Eccole lì, le barricadere della palestra, quelle sempre in pirma linea in fatto di fitness, issate sulle loro bici da spinning che corrono e sudano, e sudano e corrono, intubate nelle loro tutine sciogli-cellulite. Certo, devono "gasarsi" per non rendersi conto di quello che in realtà stanno facendo, cioè una fatica boia mentre una sana nuotata le rinfrescherebbe e aiuterebbe comunque i blocchi di grasso, e per gasarsi i rimti musicali che intontiscono e danno la spinta sono necessari, perché però devono devastare tutta la spiaggia con la loro musica a palla? E portatevi un Sony da casa, perdio…Ora c’è pure l’Mp3. I mezzi per non scassare la minchia al prossimo li hanno inventati. E invece niente, si e ti rimbecilliscono.
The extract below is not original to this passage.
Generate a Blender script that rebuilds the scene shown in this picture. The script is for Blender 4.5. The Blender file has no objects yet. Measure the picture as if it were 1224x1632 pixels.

Ma insomma, perché d’estate siamo tutti cretini? Anni fa, a San Diego, vidi una maglietta molto eloquente. C’era un disegno con due cervelli. Sotto il primo, normalissimo, campeggiava la scritta: This is your brain. Sotto il secondo cervello che stava appoggiato su una sdraio, e indossava gongolante un paio di occhiali da sole infilati per proteggersi dai raggi cocenti, la scritta avvertiva: And this is your brain in San Diego. Geniale. Davvero geniale.
In fondo è così, lo sosteneva pure la teoria dei climi di Montesquieu. Il clima influsice sul temperamento dell’uomo. D’estate, con il sole, diventiamo più allegri, estroversi, carichi di ormoni guizzanti, di voglia di libertà e trasgressione. Ed è anche giusto. La pesantezza del vivere deve essere allietata, anche se alla fine si tratta di un Sabato del villaggio di leopardiana memoria, perché dura un lampo, l’attimo di un’illusione, e poi tutto torna come prima, e "del diman non v’è certezza".
Ed è bello divertirsi, fare gli scemi, uscire dagli schemi asfittici che irreggimentano i nostri inverni. Ci mancherebbe! Lo facciamo anche noi!
Però si può essere leggeri e divertenti senza sconfinare per forza nell’idiozia. O no?